記:経済諮問会議や再チャレンジは、今一つ突っ込みが足りませんよ。
全:そりゃあ、直接の仕事は書きにくいよ。それでも、それなりに本業はしているのよ。
記:でも、交付税課長の時は、交付税の批判をしてたじゃないですか。
全:うーん、それは交付税に責任を持っていたし、自分が変えないと誰が変えるかという、自負と危機感もあったわな。
記:じゃあ、最近の関心は、日本の行政と政治ですか。そちらの記事が多いですね。
全:そうかもね。内閣府・内閣官房に来ると、霞ヶ関全体が心配になるわ。まあ、そんな歳になったということもあるけどね。

財務省の権限

政府が現在進めている改革の一つに、特別会計の見直しがあります。特別会計には問題が多く、一般会計への統合、独立行政法人化や民営化などが提案されています。
財政制度等審議会の報告「特別会計の見直しについて」(平成17年11月21日)は、「固有の財源等をもって不要不急の事業が行われているのではないか、資源配分が硬直化しているのではないか、多額の剰余金が放置されているのではないか等の問題が指摘されており」と述べています。
特別会計も財務省が査定しているのに、なぜこんなことが起きるのか。
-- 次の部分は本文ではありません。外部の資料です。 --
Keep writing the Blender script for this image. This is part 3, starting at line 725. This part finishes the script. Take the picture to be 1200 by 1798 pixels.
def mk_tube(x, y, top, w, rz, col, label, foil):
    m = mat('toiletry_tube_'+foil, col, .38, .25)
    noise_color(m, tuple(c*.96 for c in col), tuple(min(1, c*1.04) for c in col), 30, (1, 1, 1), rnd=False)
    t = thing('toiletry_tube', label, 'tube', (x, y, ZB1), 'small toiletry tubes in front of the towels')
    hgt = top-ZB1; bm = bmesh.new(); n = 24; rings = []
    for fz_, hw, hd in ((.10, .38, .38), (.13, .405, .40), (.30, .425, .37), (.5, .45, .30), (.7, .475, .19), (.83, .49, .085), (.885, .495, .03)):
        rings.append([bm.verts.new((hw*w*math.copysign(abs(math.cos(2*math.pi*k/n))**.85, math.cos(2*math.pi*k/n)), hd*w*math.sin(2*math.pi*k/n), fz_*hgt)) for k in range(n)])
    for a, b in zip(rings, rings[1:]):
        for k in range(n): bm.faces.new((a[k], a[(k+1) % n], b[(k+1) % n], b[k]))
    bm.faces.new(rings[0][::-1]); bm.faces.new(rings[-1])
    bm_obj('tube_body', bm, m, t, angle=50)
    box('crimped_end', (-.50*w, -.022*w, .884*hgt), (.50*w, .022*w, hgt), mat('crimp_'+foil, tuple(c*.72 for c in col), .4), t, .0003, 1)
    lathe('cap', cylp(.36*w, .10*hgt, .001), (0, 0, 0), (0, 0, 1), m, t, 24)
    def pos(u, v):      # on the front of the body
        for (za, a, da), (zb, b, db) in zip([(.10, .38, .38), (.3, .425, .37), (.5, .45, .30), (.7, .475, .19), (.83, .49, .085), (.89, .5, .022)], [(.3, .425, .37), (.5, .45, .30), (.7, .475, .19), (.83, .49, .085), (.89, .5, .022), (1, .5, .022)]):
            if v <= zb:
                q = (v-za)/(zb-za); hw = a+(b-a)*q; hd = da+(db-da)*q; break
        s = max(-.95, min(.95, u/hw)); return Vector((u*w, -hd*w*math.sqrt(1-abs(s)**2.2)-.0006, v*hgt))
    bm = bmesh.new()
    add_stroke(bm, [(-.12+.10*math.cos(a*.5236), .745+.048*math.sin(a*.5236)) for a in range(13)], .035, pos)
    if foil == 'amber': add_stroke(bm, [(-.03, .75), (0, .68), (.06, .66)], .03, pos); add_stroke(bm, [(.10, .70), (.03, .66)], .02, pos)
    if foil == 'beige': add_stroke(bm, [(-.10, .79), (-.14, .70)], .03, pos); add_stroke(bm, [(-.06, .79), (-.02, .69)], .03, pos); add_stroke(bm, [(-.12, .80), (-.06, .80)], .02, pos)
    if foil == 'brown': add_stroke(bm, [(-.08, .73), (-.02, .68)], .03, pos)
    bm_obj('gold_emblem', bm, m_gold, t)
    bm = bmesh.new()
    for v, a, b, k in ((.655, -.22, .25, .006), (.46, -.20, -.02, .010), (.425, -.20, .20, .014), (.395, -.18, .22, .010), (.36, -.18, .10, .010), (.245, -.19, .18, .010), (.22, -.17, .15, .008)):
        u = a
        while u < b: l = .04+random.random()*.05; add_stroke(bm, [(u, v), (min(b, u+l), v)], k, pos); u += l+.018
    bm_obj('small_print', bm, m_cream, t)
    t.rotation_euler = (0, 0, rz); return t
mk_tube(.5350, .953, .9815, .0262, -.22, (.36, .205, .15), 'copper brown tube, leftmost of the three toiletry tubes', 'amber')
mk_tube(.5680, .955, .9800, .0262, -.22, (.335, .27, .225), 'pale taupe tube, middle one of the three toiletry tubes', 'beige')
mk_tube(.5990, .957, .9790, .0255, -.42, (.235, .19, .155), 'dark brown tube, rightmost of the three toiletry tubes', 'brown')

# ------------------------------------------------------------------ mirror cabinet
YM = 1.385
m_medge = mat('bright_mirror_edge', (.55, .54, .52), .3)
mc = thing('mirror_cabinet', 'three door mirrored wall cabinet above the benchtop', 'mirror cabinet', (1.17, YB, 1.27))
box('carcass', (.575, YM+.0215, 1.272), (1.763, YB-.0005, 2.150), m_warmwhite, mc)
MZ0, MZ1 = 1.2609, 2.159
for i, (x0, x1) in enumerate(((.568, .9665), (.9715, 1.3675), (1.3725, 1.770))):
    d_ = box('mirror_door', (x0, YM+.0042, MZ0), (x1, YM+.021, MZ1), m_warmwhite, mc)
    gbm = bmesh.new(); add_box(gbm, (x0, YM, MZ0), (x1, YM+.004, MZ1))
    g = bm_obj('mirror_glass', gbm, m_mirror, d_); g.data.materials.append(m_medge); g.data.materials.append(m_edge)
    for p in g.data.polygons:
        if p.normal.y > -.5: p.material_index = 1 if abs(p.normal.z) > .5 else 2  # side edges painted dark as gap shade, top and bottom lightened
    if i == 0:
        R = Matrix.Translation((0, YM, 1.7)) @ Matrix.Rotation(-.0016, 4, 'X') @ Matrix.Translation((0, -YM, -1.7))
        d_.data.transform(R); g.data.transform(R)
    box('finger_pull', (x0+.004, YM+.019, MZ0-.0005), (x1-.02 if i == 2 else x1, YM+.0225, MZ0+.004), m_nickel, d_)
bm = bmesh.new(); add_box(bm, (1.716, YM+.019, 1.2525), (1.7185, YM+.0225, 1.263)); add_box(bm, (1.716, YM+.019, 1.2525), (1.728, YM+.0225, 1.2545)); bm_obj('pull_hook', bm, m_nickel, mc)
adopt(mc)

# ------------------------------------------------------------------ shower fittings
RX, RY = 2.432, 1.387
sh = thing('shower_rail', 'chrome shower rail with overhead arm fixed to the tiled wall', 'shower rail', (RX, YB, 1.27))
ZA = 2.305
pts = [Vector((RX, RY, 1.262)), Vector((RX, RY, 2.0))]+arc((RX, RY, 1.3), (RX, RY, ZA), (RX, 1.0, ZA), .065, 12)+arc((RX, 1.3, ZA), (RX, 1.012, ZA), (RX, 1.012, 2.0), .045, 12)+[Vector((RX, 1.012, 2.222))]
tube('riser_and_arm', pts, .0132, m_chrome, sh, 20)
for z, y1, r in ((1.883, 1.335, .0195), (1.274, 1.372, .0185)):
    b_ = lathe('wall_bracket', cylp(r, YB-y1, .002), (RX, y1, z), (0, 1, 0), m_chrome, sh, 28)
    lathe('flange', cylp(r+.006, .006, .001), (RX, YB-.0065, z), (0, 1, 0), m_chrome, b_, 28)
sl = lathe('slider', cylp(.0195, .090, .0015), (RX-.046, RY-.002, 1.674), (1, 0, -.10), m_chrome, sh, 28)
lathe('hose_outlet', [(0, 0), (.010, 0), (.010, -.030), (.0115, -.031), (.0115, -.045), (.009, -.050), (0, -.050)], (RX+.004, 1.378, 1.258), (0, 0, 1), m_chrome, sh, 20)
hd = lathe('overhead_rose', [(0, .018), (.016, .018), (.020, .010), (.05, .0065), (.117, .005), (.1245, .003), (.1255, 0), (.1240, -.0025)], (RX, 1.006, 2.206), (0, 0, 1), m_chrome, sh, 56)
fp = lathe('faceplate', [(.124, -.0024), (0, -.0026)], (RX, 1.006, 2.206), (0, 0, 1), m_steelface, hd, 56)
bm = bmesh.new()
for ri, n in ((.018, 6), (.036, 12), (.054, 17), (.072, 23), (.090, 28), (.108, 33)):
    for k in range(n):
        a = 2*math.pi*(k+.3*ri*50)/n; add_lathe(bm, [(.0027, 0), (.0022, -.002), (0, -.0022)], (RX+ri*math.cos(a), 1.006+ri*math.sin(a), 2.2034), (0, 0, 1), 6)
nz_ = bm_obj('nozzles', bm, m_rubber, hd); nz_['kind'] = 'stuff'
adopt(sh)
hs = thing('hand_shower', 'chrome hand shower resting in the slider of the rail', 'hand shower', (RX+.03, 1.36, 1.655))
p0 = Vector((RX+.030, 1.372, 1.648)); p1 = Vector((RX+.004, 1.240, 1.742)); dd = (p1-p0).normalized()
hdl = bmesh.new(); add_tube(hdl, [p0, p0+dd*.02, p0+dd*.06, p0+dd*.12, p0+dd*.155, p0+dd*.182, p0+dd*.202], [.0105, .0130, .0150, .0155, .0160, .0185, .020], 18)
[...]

また、それを、財務省の審議会が指摘するのか。この問題は、民間の人や地方団体の人には、理解しにくいことでしょう。
地方団体であるなら、予算編成と組織人事は知事や市町村長の最も重要な職務の一つです。企業であっても、金と職員をどう動かすかは、社長のそしてその企業の重要な仕事であるはずです。
たぶん、その答えは「財務省は特別会計(の一部に)ついて査定していなかった」、あるいは「査定できなかった」ということであり、「財務省だけでは、(審議会の力を借りないと)特別会計を査定できない」ということでしょうか。これは、財務省(大蔵省)の権力がどのようなものであったかの一端を明らかにしているとともに、日本の内閣制がどのようなものかを明らかにしています。